Figure 2: Network diagram of GAMa-Net proposed for clip-level geo-localization. We use 3D-CNN as our base network for learning features from a ground clip (around 0.5sec). Similarly, for aerial image features, we use a 2D CNN backbone. Since only some parts of aerial images are covered by the video feed, using a transformer encoder improves the learning. Number of frames, k=8 with skip rate=1

An overview of the proposed GAMa-Net is shown in Figure 2. used for clip-level geolocalization. In GAMa-Net, we have a video encoder i.e. Ground Video Encoder (GVE) to get features from ground video frames and an image encoder for aerial image features i.e. Aerial Image Encoder (AIE). In the ground video all the visual features are not of equal importance for matching with the aerial view. We utilize contrastive loss formulation, base on NT-Xent, to train our network. This is a image-video contrastive loss applied on features from two different visual modalities i.e. ground videos and aerial images. In hierarchical approach, we introduce video-level geo-localization in contrast to clip level geo-localization which also helps in reducing the search space for GAMa-Net.

Results

Figure 3: Geo-localization results for two query clips, using different models. Top-row shows frames of the query clips. Second row is for combined model (Top-5 predictions), and third row is GAMa-Net. Bottom row shows predictions by GAMa-Net with Hierarchical approach ( gallery reduced to 1% of larger aerial regions). Correct predictions have a green outline. Owing to close GPS labels there are multiple correct aerial images.

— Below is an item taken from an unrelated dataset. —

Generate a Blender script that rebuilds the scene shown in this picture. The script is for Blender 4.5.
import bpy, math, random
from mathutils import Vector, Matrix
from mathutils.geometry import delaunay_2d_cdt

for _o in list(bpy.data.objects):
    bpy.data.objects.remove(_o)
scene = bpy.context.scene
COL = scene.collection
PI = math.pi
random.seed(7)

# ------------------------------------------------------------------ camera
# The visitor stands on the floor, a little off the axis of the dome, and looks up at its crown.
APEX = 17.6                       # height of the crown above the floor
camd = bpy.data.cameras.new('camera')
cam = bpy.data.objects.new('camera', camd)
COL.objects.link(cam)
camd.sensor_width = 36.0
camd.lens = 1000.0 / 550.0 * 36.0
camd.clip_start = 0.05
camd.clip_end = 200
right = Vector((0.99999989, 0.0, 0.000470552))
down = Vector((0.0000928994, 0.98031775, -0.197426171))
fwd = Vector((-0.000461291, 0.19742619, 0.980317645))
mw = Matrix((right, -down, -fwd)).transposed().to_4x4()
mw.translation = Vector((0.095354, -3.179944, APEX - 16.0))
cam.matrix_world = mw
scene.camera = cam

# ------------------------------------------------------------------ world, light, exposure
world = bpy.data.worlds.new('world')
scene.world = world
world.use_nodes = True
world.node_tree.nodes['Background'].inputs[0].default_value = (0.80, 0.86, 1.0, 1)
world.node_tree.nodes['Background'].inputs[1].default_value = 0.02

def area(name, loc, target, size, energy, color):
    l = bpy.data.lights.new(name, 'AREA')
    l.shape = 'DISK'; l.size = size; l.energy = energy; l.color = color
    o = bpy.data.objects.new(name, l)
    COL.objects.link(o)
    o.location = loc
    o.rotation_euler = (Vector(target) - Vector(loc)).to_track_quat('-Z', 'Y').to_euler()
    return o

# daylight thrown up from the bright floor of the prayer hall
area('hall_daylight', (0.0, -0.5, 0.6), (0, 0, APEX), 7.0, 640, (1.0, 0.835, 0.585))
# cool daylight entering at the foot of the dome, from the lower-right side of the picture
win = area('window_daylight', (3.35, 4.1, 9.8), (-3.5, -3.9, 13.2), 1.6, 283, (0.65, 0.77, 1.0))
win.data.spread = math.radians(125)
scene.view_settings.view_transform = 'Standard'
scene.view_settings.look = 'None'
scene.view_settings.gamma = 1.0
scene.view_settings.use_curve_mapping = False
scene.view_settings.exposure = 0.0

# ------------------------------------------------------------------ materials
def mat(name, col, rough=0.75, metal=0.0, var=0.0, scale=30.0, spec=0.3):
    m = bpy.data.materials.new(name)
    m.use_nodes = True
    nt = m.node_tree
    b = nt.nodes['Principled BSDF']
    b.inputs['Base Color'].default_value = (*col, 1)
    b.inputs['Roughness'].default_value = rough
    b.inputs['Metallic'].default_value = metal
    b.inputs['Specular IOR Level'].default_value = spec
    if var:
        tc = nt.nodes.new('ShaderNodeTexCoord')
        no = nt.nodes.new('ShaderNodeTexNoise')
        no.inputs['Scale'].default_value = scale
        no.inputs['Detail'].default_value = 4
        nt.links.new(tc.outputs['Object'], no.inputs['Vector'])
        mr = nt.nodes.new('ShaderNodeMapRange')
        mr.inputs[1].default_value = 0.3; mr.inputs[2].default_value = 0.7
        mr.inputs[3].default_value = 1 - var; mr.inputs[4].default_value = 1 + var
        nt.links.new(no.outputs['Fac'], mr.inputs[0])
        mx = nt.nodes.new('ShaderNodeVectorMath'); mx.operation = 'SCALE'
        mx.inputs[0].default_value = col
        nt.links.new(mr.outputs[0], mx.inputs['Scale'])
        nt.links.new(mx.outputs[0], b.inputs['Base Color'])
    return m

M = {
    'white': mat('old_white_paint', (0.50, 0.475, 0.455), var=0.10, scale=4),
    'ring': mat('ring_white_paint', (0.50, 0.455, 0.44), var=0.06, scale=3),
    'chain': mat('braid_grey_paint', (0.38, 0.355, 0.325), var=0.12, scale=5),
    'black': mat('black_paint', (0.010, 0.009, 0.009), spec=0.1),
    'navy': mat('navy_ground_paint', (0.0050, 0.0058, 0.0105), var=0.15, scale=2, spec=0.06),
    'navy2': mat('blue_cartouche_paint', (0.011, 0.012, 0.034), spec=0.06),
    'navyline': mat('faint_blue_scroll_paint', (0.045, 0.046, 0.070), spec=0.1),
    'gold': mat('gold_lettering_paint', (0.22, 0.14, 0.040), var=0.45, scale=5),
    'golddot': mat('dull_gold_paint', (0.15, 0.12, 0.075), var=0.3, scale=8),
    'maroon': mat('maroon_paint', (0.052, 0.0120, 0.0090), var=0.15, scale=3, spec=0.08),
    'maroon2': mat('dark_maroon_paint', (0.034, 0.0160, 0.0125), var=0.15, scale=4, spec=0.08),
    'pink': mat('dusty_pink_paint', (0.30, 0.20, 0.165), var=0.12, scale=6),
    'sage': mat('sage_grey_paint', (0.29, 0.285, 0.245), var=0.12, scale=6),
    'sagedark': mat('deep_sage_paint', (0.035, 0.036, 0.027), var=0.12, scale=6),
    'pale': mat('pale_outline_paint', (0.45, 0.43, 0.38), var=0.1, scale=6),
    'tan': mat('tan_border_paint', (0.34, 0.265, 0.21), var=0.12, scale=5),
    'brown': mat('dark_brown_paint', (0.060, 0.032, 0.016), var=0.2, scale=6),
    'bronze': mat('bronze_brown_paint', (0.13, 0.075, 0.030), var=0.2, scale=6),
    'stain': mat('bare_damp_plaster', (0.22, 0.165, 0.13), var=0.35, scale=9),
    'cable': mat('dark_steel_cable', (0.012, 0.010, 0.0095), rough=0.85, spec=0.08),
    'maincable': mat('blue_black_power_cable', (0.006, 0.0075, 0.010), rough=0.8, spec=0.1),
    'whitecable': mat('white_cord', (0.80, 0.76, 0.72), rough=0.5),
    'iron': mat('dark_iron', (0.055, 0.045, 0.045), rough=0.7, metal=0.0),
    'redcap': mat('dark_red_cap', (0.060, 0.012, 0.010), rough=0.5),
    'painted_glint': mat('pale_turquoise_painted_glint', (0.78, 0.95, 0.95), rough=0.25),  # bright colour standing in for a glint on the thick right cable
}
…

Figure 3 show sample Top-5 predictions with different models where the leftmost is Top-1 and the rightmost is 5th. The combined model, i.e. GAMa-Net without transformer encoder, makes visually meaningful predictions. The left example is of a road without any crossings or red lights in sight, and right-most example is of a city street with crossing markings on road. The predictions by combined model match these specifications. However, in these samples, the ground truth is in top-1% but not in top-5 images. The predictions by GAMa-Net, with multi-headed self-attention improves the network performance and correct prediction moves up in the top-5. From the last row it is evident that results by GAMa-Net are improved with hierarchical approach.